## SHORT EXERCISE
From the first line of the data below, copy each line up to the one containing "return m, nt, nt.nodes['Principled BSDF']", and include that line too.

BEGIN STORED DATA

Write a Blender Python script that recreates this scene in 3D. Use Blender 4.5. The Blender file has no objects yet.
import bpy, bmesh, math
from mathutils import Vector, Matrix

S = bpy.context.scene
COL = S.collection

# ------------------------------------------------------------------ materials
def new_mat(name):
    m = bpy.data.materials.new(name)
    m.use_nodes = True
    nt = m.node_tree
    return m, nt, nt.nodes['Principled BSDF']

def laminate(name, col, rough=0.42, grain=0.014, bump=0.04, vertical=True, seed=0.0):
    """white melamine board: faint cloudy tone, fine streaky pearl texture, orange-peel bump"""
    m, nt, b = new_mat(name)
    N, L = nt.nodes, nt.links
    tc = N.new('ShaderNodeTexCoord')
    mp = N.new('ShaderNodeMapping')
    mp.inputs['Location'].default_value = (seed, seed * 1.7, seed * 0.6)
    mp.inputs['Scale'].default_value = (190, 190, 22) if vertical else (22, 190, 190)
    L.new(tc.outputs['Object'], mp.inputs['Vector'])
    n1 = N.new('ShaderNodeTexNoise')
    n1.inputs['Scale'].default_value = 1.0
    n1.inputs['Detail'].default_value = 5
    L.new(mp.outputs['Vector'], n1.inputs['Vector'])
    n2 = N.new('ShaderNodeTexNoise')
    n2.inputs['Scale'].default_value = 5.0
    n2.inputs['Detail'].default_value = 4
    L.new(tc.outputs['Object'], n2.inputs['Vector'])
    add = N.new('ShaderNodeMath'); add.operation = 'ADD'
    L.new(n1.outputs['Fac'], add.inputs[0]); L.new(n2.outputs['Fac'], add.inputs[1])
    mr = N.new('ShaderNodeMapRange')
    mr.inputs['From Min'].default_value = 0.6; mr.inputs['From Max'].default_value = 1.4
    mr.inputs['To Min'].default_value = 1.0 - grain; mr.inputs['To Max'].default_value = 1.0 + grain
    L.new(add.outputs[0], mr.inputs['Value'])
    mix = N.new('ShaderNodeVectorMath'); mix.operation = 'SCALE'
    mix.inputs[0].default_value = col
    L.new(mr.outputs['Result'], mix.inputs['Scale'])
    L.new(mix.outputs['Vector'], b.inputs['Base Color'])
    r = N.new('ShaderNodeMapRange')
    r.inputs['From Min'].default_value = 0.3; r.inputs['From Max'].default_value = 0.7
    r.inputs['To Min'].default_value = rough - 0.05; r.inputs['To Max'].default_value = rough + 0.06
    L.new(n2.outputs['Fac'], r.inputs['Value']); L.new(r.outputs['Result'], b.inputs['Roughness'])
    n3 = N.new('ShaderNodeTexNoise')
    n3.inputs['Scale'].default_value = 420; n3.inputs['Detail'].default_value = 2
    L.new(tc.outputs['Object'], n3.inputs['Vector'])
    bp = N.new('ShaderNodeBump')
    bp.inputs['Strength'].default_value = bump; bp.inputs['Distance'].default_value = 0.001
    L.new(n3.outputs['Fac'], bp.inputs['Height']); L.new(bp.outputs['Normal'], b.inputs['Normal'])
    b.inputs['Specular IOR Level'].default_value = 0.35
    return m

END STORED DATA

## FINAL RESULT
Write a Blender Python script that recreates this scene in 3D. Use Blender 4.5. The Blender file has no objects yet.
import bpy, bmesh, math
from mathutils import Vector, Matrix

S = bpy.context.scene
COL = S.collection

# ------------------------------------------------------------------ materials
def new_mat(name):
    m = bpy.data.materials.new(name)
    m.use_nodes = True
    nt = m.node_tree
    return m, nt, nt.nodes['Principled BSDF']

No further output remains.